Depuis son indépendance formelle (par les militaires) en 1936, une série d’initiatives ultra-nationalistes ont été menées afin de distinguer les « vrais » thaïs des minorités, et ce afin d’assimiler graduellement les Malais et les musulmans du Sud[6]. Depuis les années 40, le Sud de la Thaïlande est revendiqué par plusieurs mouvements séparatistes, dont le Pattani United Liberation Organization (PULO) et le Barisan Revolusi Nasional (BRN)[7].
C’est lors des années 2000 que le conflit s’intensifie : les groupes armés vandalisent les institutions publiques, mais s’en prennent aussi aux moines bouddhistes[8]. Plus de 6400 personnes ont été tuées dans une « guerre » opposant l’armée de Bangkok aux partisans de l’indépendance[9]. Les médias thaïs tendent à montrer une image violente du Sud de la Thaïlande, en proie à des attentats terroristes[10]. Cependant, il convient d’être prudent, d’autant plus que l’on tend à confondre les militaires et les séparatistes dans des registres politiques. Même si certains de ces groupes armés entretiennent des rapports étroits avec le Front islamique (Philippines) et certains mouvements islamiques d’Aceh (Indonésie), leurs projets politiques restent flous, masqués par leurs revendications d’un État islamique basé sur la charia.
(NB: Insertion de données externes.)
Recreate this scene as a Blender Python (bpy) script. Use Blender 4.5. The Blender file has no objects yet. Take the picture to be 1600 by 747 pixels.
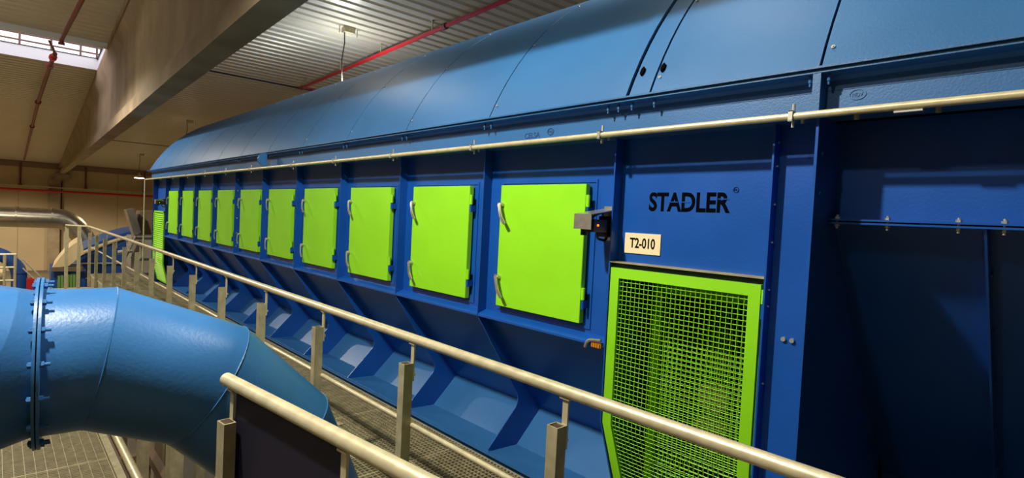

Les politiques du gouvernement envers les provinces du Sud (si elles n’étaient pas explicitement répressives) ont été élaborées afin de forcer l’intégration, et ce pour que les musulmans s’adaptent au modèle général promu par la société thaïe avec la promotion de la langue thaïe[11]. Comme il a été dit précédemment, il est difficile de conclure sur la sortie du conflit, qui s’avère complexe, car il tire ses origines d’une annexion territoriale, qui semble étrangère de l’histoire thaïe. Plus concrètement, l’État thaïlandais semble faire la sourde oreille aux revendications de la minorité musulmane, d’autant plus que certaines factions revendiquent un contrôle exclusif d’une partie du territoire.
Bibliographie
Dubus, Arnaud et Sor Rattanamanee Polkla. 2011. Policies of the Thai State Towards the Malay Muslim South (1978-2010). Bangkok : Irasec.
Gilquin, Michel. 2002. Les musulmans de Thaïlande. Bangkok : Irasec.
Haquet, Charles. 2015. « Thaïlande, la guerre oubliée ». L’Express. En ligne. http://www.lexpress.fr/actualite/monde/asie/thailande-la-guerre-oubliee_1702979.html
Valat, Rémy. 2013. « Le retour des moines guerriers : la question islamiste en terre bouddhiste ». Metamag. En ligne. http://archive.wikiwix.com/cache/?url=http%3A%2F%2Fwww.metamag.fr%2Fmetamag-1447-LE-RETOUR-DES-MOINES-GUERRIERS.html
Yong, Kee Howe. 2014. « Staging history for Thailand’s far south: fantasy for a supposedly pliant Muslim community ». Social Identities 20 (2-3): 171-185
[1] Michel Gilquin, p. 9.
[2] Michel Gilquin, p. 33.
[3] Michel Gilquin, p. 41.
[4] Michel Gilquin, p. 43.
[5] Charles Haquet.
[6] K. H. Yong, p. 172.
[7] Rémy Valat.
[8] Michel Gilquin, p. 132.
[9] Charles Haquet.
[10] Michel Gilquin, p. 132.
[11] Arnaud Dubus et Sor Rattanamee Polkla, p. 103.